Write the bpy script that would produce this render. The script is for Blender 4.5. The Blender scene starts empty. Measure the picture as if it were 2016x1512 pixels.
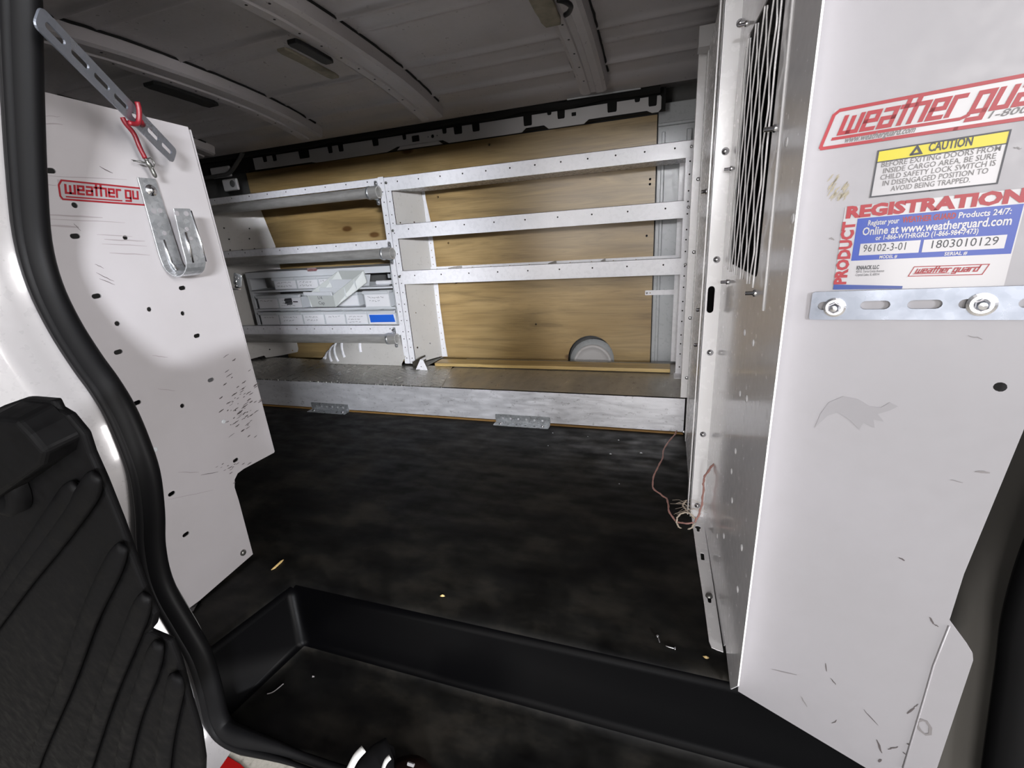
import bpy, bmesh, math, random
from mathutils import Vector, Matrix, noise
from mathutils.geometry import tessellate_polygon
random.seed(7)
SC = bpy.context.scene
COL = SC.collection
PI = math.pi

# ------------------------------------------------------------------ camera
CAM_H = 0.78
F_PX = 890.843
RIGHT = Vector((0.94827962, 0.31020184, -0.0673838))
UP = Vector((-0.03808597, 0.32192326, 0.9459994))
BACK = Vector((0.31514316, -0.89450558, 0.31708761))
cd = bpy.data.cameras.new('camera'); cam = bpy.data.objects.new('camera', cd); COL.objects.link(cam)
cam.matrix_world = Matrix(((RIGHT.x, UP.x, BACK.x, 0), (RIGHT.y, UP.y, BACK.y, 0), (RIGHT.z, UP.z, BACK.z, CAM_H), (0, 0, 0, 1)))
cd.sensor_width = 36; cd.lens = 36 * F_PX / 2016; cd.clip_start = 0.02; cd.clip_end = 60
SC.camera = cam
SC.view_settings.view_transform = 'Standard'
SC.view_settings.look = 'None'
SC.view_settings.gamma = 1
SC.view_settings.use_curve_mapping = False
SC.view_settings.exposure = -0.28

# ------------------------------------------------------------------ world and lights
w = bpy.data.worlds.new('world'); SC.world = w; w.use_nodes = True
w.node_tree.nodes['Background'].inputs[0].default_value = (0.80, 0.82, 0.9, 1)
w.node_tree.nodes['Background'].inputs[1].default_value = 0.14

def area(name, loc, target, sx, sy, power, color, spread=180):
    l = bpy.data.lights.new(name, 'AREA'); l.shape = 'RECTANGLE'; l.size = sx; l.size_y = sy
    l.energy = power; l.color = color; l.spread = math.radians(spread)
    o = bpy.data.objects.new(name, l); COL.objects.link(o); o.location = loc
    o.rotation_euler = (Vector(target) - Vector(loc)).to_track_quat('-Z', 'Y').to_euler()
    return o
area('bay_lamp', (3.6, -5.0, 1.60), (-1.55, 1.35, 0.50), 1.3, 0.3, 58, (0.93, 0.95, 1.0), 44)      # work lamp behind to the right, aimed at the left shelving
area('bay_door_daylight', (-1.9, -6.0, 1.05), (-0.6, 2.0, 0.6), 1.2, 3.3, 200, (1.0, 0.97, 0.95))    # open bay door behind to the left
area('bay_ceiling_lamp', (0.2, -4.0, 2.7), (-0.3, 1.0, 0.0), 2.0, 0.6, 110, (1.0, 0.96, 0.92))        # strip lamp of the bay ceiling
area('panel_fill_light', (3.2, -1.1, 1.3), (-1.0, 0.7, 0.55), 0.8, 1.6, 240, (1.0, 0.97, 0.97))         # unseen fill added at the right to brighten the left end panel
area('rail_fill_light', (0.3, -7.0, 1.70), (-0.4, 2.0, 0.7), 0.9, 0.4, 26, (0.97, 0.97, 1.0), 60)      # added fill from straight behind for the middle of the shelf rails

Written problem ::
The lines from the top of the data above through the one holding "PI = math.pi" are to be repeated exactly, and only those, with no pictures.

Solution to the problem ::
Write the bpy script that would produce this render. The script is for Blender 4.5. The Blender scene starts empty. Measure the picture as if it were 2016x1512 pixels.
import bpy, bmesh, math, random
from mathutils import Vector, Matrix, noise
from mathutils.geometry import tessellate_polygon
random.seed(7)
SC = bpy.context.scene
COL = SC.collection
PI = math.pi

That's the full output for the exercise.